Esiste però un’eccezione: se la rendita vitalizia che matura con la conversione di almeno il 70% del capitale risulta inferiore alla metà dell’assegno sociale Inps (cioè inferiore a 2.674,94 euro annui), il capitale maturato nei fondi pensione può essere riscattato subito per intero.
Pe quanto riguarda la rendita, il lavoratore che ha maturato i requisiti per ottenere la pensione, ha la possibiltà di optare, in base alle sue preferenze ed esigenze, per una delle tre tipologie:
> Rendita vitalizia senza reversibilità. Il lavoratore è l’unico beneficiario. Alla sua
morte l’erogazione della pensione si interrompe. Chi sceglie questa soluzione riceve una pensione più elevata rispetto a chi opta per la reversibiltà.
> Rendita vitalizia reversibile. In questo caso il lavoratore può indicare un beneficiario (ad esempio il coniuge oppure un figlio o anche una terza persona), il quale, alla morte del lavoratore medesimo, percepirà una rendita vitalizia. Va ricordato, però, che chi sceglie la reversibilità riceve, al momento di andare in pensione, una rendita inferiore a quella che percepirebbe senza la reversibilità. La decurtazione varia a seconda dell’età anagrafica dell’erede. Per esempio, chi designa come beneficiario un coniuge coetaneo, subisce da subito un taglio all’incirca del 20% della pensione integrativa lorda.
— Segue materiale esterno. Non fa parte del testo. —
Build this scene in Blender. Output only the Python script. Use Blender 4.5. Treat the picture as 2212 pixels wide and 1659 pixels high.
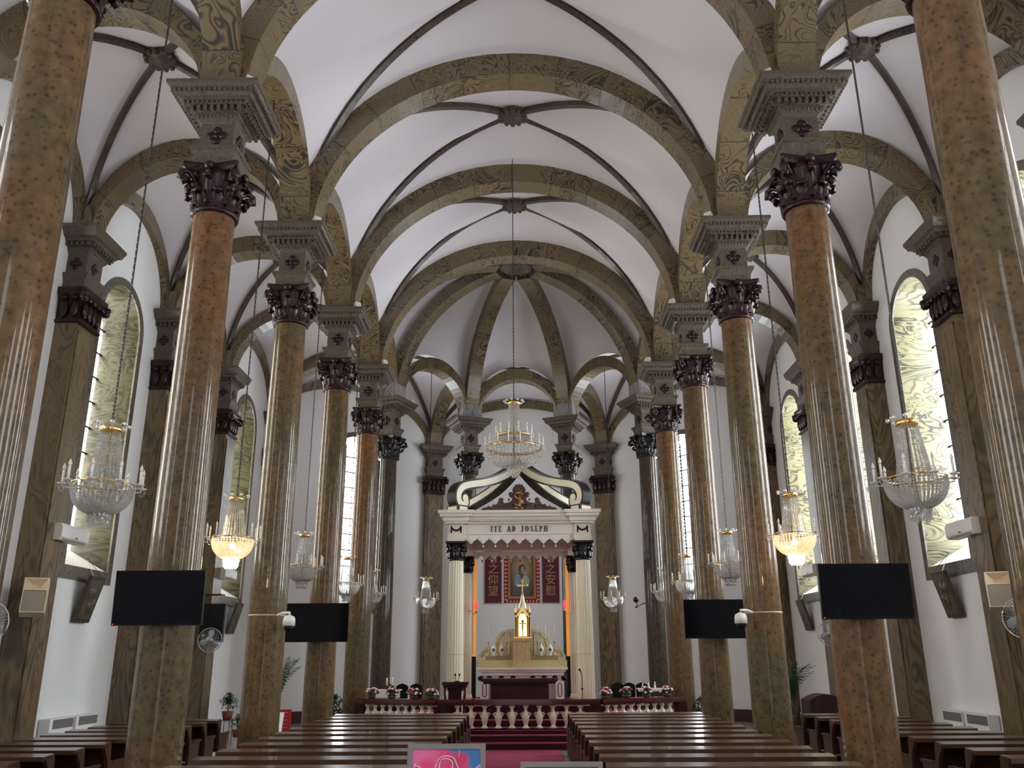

Se viene designato invece un figlio molto giovane, subisce una decurtazione immediata attorno al 50%.
> Rendita certa per 5 o 10 anni e poi vitalizia. La pensione integrativa viene erogata, in ogni caso, per un periodo di 5 o 10 anni (a scelta del lavoratore). Se il lavoratore muore prima, la pensione spetta comunque, per il periodo designato (ripetiamo 5 o 10 anni), agli eredi. Se invece lo stesso lavoratore rimane in vita per più di 5 o 10 anni percepirà la pensione a vita, ed alla sua morte non spetta agli eredi. Anche chi sceglie questa soluzione riceve una pensione più bassa, ma la decurtazione è di solito di circa il 5% dell’importo lordo.